The owner, a Barbadian who lives overseas, left no stone unturned in tearing into the three men and a woman and threatening to evict them post-haste unless they coughed up in excess of $100 000 in rental arrears.

Some say his attack was worse than that of a pit bull on a vulnerable victim.

People in the know assured the tenants that his bark is worse than his bite and that they need not fear the worst. However, the short men, who said that they had no intention of breaking the law, have made arrangements to pay off the debt in instalments and hope that they are allowed to continue to serve daily meals.

Toothless union

Some say the union in this eatery has gone asleep; others say it was never awake. Some say the union delegates are not trying hard enough; others say they are not even trying. The workers, however, say that they have had enough.

With reduced work hours and reduced pay, but added responsibilities, the workers say they feel that this is too much being pushed down their craw.

With little or no recognition for good work, but plenty recognition of errors, workers seem to be operating in a concentration camp environment. If workers fall ill on the job and return home, they are paid only for the hours worked and it is also recorded as a sick day. Any error is met with a verbal or written warning, then suspension. Yet there is no commensurate recognition for good work, but union delegates sit and allow this sickening situation to obtain.
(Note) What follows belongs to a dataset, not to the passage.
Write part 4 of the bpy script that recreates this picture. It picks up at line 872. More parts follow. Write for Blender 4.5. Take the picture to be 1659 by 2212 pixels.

Managers, who are shouted at like children, sit at the round table, swear that it’s the young Hitler with the wry and dry smile who gives these dictatorial directives. Stay tuned to this one. It’s getting hot in the kitchen.

Pumper under pressure

A woman with a global view, who works at a gas station during the day, and “overtime” at night, is fighting against the odds to keep her freedom. The attendant, who likes rocks, dreadlocked men and bad boys, has tested fate and may soon be pumping gas from another location.

Only recently her file had to updated with a stern letter after she got on like a black hat because she was accused of have relations with a man who did not fit the above profile. Of course, she cleared up that accusation with language that was more powerful than an octane boost.

P&S has been told that there is no smile broad enough or no “best man” good enough to save her this time.

Horns all around

A woman who has a love for long fingernails is wreaking havoc in her district.

The woman, whose surname is similar to that of a popular vehicle, is no sweetbread. She is throwing serious horns in her husband with both women and men. The husband, who is no saint himself, is taking his licks like a man, though he is adamant that she must leave his house.

P&S has been informed that this woman is regularly heard swearing at her husband. Some feel she has disgraced the neighbourhood in the east.

The husband, we understand, is seeing another woman, in whom he confides about his horrible marriage, which lasted officially for about three months, though they still live together. The wife was a lover of both sexes for years.